Show that $L^4([0,1]) \subset L^1([0,1])$

Question

Show that $L^4([0,1]) \subset L^2([0,1])$

I have problems understanding the (rather simple it seems) proof. It goes likes this ($\int$ denotes $\int\limits_{0}^{1}$):

Let $f\in L^4([0,1])$, then, by Hölder's inequality:

$\int |f|^2 = \int |1|^2|f|^2 \le 1\ (\int |f|^4)^{1/2} < \infty$

My problem is in the $\le$ step. I do not see how this follows from Hölder's. No matter how much I try, I can only prove that

$$L^4([0,1]) \subset L^1([0,1])$$

what am I missing? If I assume that $f\in L^4([0,1])$ implies that $f^2 \in L^2([0,1])$, the result follows trivially. Is that assumption true though?

Answer 1

Basically, you have that: $$\int_{0}^{1} |f|^2 \ d\lambda = \left|\left| |f|^2 \right|\right|_1^2 = \left|\left| 1\cdot |f|^2 \right|\right|^2_1 \leq \left|\left| 1 \right|\right|^2_2\cdot \left|\left| |f|^2 \right| \right|^2_2$$

I'm just applying Hölder's Inequality here.

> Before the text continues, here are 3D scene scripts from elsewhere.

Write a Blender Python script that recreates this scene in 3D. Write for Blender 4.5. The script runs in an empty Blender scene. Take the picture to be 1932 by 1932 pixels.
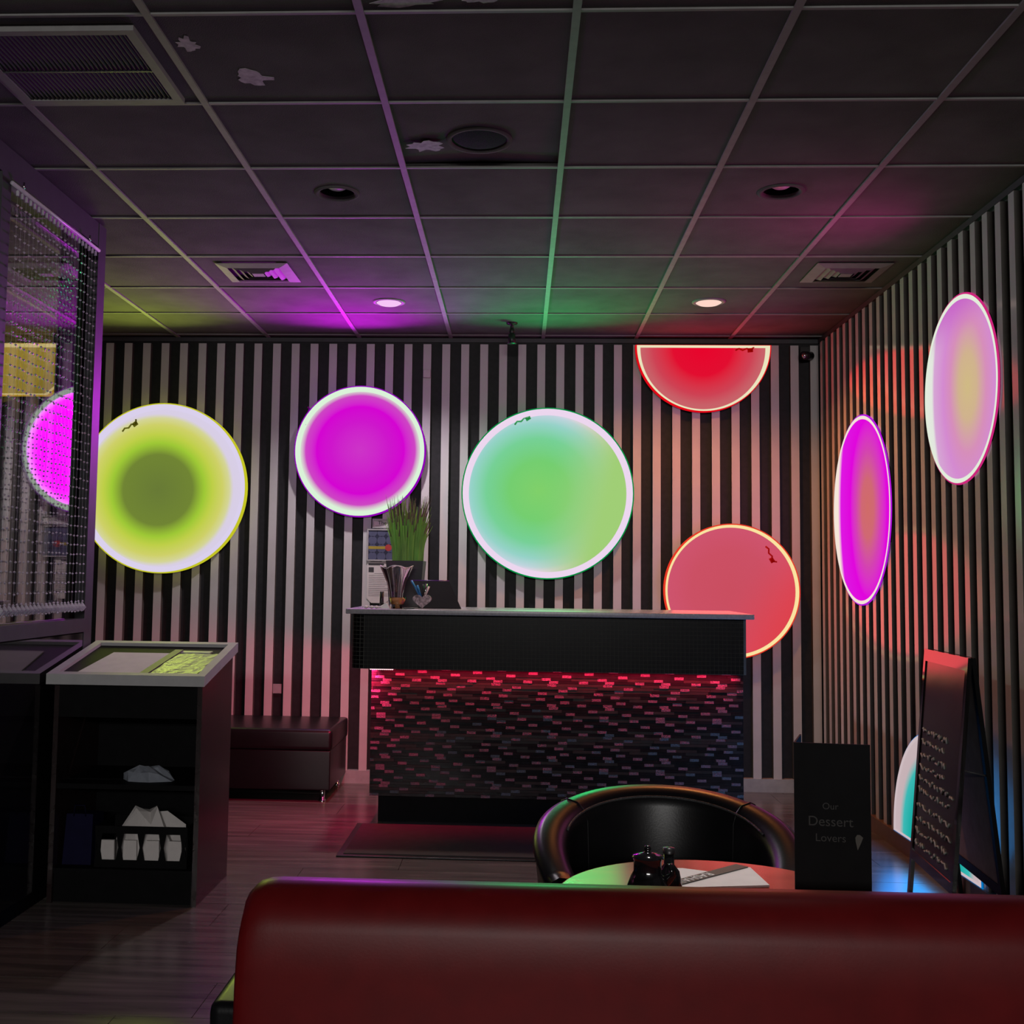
import bpy, bmesh, math, random
from mathutils import Vector, Matrix
random.seed(7)
PI = math.pi
SC = bpy.context.scene
COL = SC.collection

# ------------------------------------------------------------------ camera, exposure, world, large lights
F_PX, PITCH, YAW, ROLL, CX, CY, CAM_Z = 2146.8, .0764960, -.0463975, .0132734, 880.21, 926.34, 1.324
cd = bpy.data.cameras.new('camera')
cd.sensor_fit = 'HORIZONTAL'; cd.sensor_width = 36
cd.lens = F_PX / 1932 * 36
cd.shift_x = (966 - CX) / 1932
cd.shift_y = (CY - 966) / 1932
cd.clip_start = .02
cam = bpy.data.objects.new('camera', cd); COL.objects.link(cam)
_f = Vector((math.sin(YAW) * math.cos(PITCH), math.cos(YAW) * math.cos(PITCH), math.sin(PITCH)))
_r = Vector((math.cos(YAW), -math.sin(YAW), 0)); _u = _r.cross(_f)
_r2 = math.cos(ROLL) * _r + math.sin(ROLL) * _u; _u2 = -math.sin(ROLL) * _r + math.cos(ROLL) * _u
cam.matrix_world = Matrix(((_r2.x, _u2.x, -_f.x, 0), (_r2.y, _u2.y, -_f.y, 0), (_r2.z, _u2.z, -_f.z, CAM_Z), (0, 0, 0, 1)))
SC.camera = cam
vs = SC.view_settings
vs.view_transform = 'Standard'; vs.look = 'None'; vs.gamma = 1; vs.use_curve_mapping = False; vs.exposure = 0
w = bpy.data.worlds.new('world'); SC.world = w; w.use_nodes = True
w.node_tree.nodes['Background'].inputs[0].default_value = (.05, .045, .05, 1)
w.node_tree.nodes['Background'].inputs[1].default_value = .05

def aim(o, d):
    o.rotation_euler = Vector(d).to_track_quat('-Z', 'Y').to_euler()

def area(name, loc, d, color, power, size, size_y=None, shape='RECTANGLE', spread=PI):
    l = bpy.data.lights.new(name, 'AREA'); l.shape = shape; l.size = size
    if size_y: l.size_y = size_y
    l.color = color; l.energy = power; l.spread = spread
    o = bpy.data.objects.new(name, l); COL.objects.link(o); o.location = loc; aim(o, d); return o

# added strip lamp out of view behind the camera, frontal fill light
area('rear_fill_light', (.2, -5.6, 2.62), (0, 1, -.12), (1, .97, .95), 190, 3.6, .35)

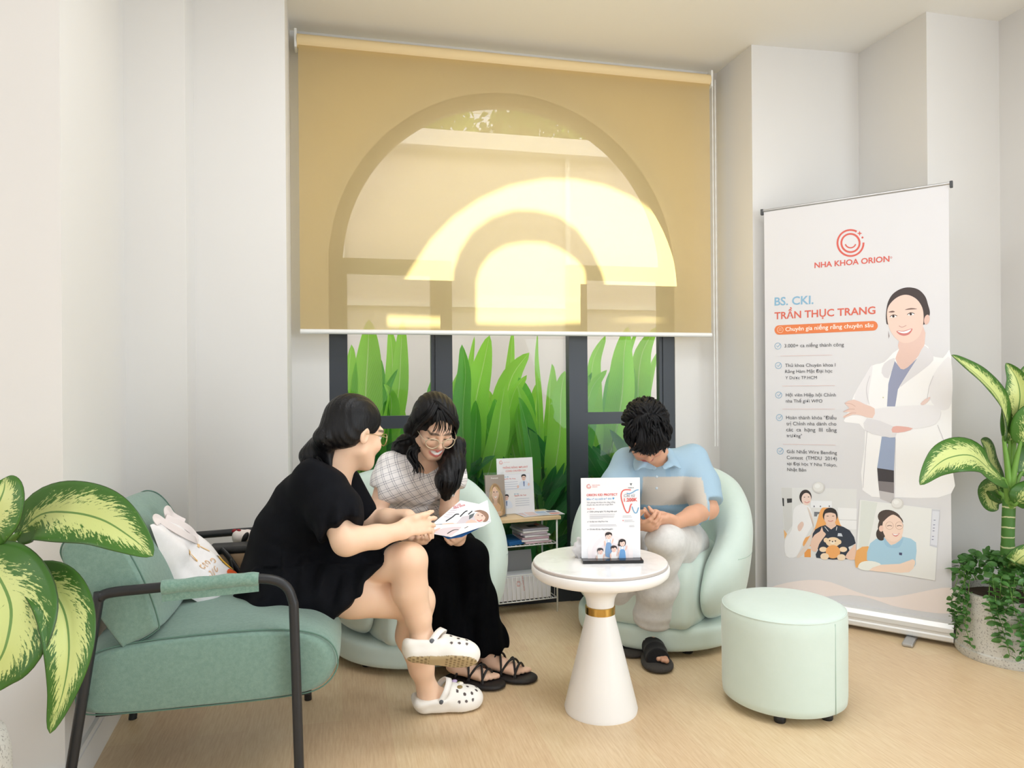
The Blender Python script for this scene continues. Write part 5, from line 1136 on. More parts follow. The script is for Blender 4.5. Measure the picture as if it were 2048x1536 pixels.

Then: $$\left|\left| 1 \right|\right|_2^2 = \int_{0}^{1} 1 \ d\lambda = 1$$ and: $$\left|\left| |f|^2 \right|\right|^2_2 = \int_{0}^{1} |f|^4 \ d\lambda$$ Since $f \in L^4[0,1]$, it follows that: $$\int_{0}^{1} |f|^2 \ d\lambda \leq \int_{0}^{1} |f|^4 \ d\lambda < \infty$$ and that proves what you wanted. Alternatively, you can also see that: $$|f|^2 = 1 \cdot |f|^2 \leq \frac{1+|f|^4}{2}$$

by the AM-GM inequality. Therefore: $$\int_{0}^{1} |f|^2 \ d\lambda \leq \int_{0}^{1} \frac{1}{2} + \frac{1}{2} |f|^4 \ d\lambda$$

and since the right-hand side is finite, it follows that $f \in L^2[0,1]$.